Authors like Toni Morrison, Don DeLillo, Alice Munro, Mary Gaitskill, and James Salter haven’t had award-winning careers spanning decades because they provide us with little entertainments that make us feel like everything is fine and dandy. These writers, and so many others, take years to produce their work because they’re trying to deal with some really heavy stuff. Most importantly, literary fiction is doing things that no other form of art does. Three of these things are described below. At their core, each is about the human mind. Read on:

  1. The Inner Life — No matter how fun it is to watch TV shows and movies, they are first and foremost about action and appearance. Fiction is concerned with thoughts and emotions. Yes, action and appearance come into play, but the whole idea of a novel or a story is for the author to get inside your head and give you the keys to the inner lives of characters. Fiction is a very real form of telepathy between the writer and the reader.
  2. The Meaning of Things — It’s possible to say that all stories, no matter what, end up being about love and death — whether on TV, the big screen, or in books. Personally, I think TV handles love and death better than any other medium, but it misses out on what these two most important human experiences mean to us — how love and death affect us at our cores. Novels in particular are these monstrous canvasses of the human soul, depicting the landscape of love and death…and everything else in between. You may not agree with an author’s point of view, but the idea with literature is not that the author is offering you his or her definition of things, it’s that they are providing you with that intricate canvas of human stuff so that you as the reader can figure out your own sense of meaning.
  3. What Cannot Be Said — The most amazing paradox in literature is that the best work is about all the things that cannot be said. We call these things mysteries. Why do people feel it is okay to have prejudices against others? How could anyone think it was all right to have slaves or support Nazis? Why do people hate? What is sentience? How do damaged people fix themselves? Why do we fall in love with that one person? How is sexuality such a pleasant and beguiling form of insanity that most everyone must cope with? Why do we have liberals and conservatives? Is there a difference between gay love and straight love? What is death? The list can go on and on. There are so many mysteries about this life that great authors offer up for us to consider. Literary fiction provides the reader with perspectives that touch them deeply at times — deeper than words.

So, does serious fiction matter? I think so. I think, in fact, that we’re at a point in technology development where just as Rap rose out of R&B and disco and punk and mixed in performance art and poetry, something new is going to happen to fiction, may even be happening right now, or at least very soon.

And this is going to happen because the inner life of the mind still matters…emotions matter, the unconscious matters, and those mysteries are real. We’re in the process of re-discovering these things once again in this weird new world we live in.

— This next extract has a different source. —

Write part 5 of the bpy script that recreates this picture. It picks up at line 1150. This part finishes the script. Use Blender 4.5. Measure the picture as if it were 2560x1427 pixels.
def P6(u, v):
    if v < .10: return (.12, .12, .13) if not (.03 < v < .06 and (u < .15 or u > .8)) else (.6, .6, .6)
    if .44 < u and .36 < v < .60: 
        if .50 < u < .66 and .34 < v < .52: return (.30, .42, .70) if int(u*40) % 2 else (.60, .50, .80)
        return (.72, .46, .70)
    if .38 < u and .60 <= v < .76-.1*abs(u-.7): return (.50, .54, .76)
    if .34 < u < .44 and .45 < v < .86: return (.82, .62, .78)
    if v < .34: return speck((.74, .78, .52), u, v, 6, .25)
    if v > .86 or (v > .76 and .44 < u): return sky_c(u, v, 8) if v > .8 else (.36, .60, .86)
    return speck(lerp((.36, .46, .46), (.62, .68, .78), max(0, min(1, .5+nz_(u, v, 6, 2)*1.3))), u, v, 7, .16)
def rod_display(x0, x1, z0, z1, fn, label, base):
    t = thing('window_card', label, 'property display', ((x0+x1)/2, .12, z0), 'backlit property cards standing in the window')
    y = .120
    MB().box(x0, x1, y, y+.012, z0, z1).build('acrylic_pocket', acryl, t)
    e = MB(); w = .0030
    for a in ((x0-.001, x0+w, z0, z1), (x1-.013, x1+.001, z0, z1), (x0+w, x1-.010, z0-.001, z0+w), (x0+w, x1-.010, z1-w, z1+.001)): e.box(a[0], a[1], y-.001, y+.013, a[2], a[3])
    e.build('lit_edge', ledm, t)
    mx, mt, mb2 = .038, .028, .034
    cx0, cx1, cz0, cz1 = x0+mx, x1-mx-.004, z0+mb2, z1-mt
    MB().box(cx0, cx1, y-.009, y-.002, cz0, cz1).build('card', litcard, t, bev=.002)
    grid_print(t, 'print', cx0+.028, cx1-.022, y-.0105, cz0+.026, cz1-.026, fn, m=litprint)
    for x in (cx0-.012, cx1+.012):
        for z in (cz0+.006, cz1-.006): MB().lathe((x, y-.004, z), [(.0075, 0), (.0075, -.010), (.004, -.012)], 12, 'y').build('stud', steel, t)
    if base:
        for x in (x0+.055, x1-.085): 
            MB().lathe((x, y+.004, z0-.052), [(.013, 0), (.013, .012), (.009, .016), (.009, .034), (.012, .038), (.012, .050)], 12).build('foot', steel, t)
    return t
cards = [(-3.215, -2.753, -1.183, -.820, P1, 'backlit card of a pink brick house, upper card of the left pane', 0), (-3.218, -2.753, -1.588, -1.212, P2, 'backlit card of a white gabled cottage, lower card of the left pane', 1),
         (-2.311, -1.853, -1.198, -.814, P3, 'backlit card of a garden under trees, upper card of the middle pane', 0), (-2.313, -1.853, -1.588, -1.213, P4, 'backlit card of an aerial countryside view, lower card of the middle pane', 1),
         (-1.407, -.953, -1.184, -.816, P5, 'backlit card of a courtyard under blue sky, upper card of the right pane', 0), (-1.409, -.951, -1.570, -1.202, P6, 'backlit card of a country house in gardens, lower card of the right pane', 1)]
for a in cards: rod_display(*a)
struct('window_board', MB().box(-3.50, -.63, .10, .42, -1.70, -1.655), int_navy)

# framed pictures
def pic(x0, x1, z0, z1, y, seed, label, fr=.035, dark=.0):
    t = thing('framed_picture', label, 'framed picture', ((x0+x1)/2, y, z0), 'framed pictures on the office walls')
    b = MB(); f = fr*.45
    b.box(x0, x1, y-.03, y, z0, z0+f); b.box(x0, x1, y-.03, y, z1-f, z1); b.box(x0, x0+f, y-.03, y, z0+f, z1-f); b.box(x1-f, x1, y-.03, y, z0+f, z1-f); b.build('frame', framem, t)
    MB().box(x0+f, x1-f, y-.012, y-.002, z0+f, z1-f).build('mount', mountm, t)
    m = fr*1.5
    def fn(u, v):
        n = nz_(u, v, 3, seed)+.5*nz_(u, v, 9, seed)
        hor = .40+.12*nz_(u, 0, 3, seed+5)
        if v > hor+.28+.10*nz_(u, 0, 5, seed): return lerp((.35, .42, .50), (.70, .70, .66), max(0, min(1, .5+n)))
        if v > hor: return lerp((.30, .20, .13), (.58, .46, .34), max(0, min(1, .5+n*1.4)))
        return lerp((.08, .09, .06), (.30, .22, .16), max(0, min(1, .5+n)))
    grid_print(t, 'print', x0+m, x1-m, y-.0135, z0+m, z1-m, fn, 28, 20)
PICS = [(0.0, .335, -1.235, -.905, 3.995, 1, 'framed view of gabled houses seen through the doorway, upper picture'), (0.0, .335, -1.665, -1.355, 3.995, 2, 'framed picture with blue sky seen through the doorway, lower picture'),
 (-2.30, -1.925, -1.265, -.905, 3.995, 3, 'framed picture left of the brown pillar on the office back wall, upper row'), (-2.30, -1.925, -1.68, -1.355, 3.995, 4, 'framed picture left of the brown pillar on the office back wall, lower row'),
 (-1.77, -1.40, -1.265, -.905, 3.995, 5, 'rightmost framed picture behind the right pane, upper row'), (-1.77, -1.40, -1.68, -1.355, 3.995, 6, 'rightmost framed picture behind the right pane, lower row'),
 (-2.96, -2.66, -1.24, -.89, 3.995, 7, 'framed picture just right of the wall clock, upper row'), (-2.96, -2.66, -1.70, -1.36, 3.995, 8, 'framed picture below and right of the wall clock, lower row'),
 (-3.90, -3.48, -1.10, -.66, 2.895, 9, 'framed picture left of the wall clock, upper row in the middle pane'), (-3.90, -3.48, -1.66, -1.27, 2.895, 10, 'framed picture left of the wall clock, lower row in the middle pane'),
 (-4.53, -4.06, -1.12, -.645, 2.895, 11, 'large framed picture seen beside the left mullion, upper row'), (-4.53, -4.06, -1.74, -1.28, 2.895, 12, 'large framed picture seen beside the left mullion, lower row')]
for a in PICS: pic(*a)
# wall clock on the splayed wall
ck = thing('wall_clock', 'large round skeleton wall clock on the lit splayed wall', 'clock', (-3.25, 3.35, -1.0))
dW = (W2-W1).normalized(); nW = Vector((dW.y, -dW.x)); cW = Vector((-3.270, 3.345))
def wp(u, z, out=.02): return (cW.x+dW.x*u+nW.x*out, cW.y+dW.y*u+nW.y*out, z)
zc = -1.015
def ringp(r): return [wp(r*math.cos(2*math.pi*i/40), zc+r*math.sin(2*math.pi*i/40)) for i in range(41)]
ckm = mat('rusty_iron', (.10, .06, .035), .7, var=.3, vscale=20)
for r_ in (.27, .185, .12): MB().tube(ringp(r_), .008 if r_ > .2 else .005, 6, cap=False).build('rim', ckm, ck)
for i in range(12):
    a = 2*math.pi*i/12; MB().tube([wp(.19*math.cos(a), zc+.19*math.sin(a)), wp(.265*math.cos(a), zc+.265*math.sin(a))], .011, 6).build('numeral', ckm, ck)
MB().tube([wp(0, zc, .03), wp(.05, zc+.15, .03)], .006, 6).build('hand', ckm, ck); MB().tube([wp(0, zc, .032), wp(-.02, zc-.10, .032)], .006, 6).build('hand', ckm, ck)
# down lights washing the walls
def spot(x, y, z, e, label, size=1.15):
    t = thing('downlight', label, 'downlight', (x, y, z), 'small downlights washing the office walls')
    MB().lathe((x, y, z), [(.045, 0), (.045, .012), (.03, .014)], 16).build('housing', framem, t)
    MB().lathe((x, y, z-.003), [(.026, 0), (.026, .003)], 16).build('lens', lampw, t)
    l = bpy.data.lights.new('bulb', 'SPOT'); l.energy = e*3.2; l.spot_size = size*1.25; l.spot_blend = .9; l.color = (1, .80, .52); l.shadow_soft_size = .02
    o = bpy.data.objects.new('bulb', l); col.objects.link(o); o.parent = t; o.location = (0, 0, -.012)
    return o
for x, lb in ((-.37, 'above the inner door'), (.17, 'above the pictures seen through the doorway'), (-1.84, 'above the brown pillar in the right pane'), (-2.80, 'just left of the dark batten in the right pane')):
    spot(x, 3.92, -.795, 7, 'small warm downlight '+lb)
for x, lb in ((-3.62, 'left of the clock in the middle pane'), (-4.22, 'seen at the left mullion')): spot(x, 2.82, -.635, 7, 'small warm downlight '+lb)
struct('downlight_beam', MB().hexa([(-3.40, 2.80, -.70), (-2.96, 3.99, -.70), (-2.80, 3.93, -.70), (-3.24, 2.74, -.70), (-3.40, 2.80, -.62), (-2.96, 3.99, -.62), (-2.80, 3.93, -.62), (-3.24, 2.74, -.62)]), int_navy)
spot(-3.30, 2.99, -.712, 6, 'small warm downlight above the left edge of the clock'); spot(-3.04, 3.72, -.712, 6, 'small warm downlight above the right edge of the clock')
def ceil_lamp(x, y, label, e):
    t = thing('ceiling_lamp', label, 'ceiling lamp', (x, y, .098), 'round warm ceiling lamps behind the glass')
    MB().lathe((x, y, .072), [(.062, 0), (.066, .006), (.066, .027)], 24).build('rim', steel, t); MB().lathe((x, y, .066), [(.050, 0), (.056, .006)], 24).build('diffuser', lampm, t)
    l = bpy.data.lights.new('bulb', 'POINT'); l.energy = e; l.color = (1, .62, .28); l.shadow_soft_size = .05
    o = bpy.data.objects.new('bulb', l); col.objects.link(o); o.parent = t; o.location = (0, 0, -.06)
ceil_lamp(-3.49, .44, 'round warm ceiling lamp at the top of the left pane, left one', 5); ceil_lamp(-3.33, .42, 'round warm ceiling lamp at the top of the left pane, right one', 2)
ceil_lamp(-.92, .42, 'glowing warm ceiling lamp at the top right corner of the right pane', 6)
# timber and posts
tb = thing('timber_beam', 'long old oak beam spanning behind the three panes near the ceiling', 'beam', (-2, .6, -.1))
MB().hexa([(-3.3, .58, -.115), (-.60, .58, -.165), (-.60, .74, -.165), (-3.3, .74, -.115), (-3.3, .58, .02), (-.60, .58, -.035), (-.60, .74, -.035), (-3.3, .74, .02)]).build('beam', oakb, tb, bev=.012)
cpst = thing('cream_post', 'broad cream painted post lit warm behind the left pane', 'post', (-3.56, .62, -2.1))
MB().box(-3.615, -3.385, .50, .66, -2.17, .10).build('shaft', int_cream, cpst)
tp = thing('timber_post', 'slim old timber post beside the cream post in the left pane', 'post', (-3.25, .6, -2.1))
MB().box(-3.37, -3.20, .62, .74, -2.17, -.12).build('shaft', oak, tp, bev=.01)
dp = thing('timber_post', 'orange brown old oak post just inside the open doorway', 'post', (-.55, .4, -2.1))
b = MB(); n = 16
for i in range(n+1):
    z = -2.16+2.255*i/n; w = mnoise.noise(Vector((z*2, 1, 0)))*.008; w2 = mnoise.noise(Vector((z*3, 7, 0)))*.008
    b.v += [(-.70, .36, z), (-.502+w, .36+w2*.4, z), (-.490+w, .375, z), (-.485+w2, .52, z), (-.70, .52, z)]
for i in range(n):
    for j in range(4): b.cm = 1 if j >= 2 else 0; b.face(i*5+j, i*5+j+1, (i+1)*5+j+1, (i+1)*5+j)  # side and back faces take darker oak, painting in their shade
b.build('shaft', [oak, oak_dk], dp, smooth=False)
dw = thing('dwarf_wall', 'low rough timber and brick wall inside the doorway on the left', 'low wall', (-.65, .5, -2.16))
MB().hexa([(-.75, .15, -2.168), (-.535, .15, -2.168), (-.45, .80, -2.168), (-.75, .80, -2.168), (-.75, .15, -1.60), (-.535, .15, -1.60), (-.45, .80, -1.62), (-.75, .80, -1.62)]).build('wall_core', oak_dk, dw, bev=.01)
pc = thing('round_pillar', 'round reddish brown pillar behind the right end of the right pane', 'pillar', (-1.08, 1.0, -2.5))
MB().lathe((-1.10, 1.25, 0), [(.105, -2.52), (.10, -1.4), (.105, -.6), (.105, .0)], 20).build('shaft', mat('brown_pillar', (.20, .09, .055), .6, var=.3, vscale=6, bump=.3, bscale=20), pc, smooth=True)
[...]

Taking the time to explore all of these things by reading a novel is a powerful cognitive exercise certainly on par with any kind of meditation or prayer you can name. But most importantly, literature provides us with a geography of all the mysteries and unanswered questions humanity has been asking for centuries. The idea of a novel is not just to find out what happens, but to roam around a bit in places you don’t normally go.

The problem may in fact be one of labeling. Literary fiction is anything but fiction if by “fiction” we mean a fabrication or made up tale. Some writers laugh at themselves and speak ironically of the fact that they are lying for a living. But good writers aren’t lying. They’re telling stories about who it seems like we are inside, how we feel right here and now (or how we felt in our past). Good writers know that what they’re trying to do is push all of us forward somehow. They’re offering up ideas for new perceptions and innovative vistas.

Someone once said “Without our stories, we are lost.” That may be true. But I will add something far more frightening. Without our stories, without our fictions, we will forget who we are, and who we want to become.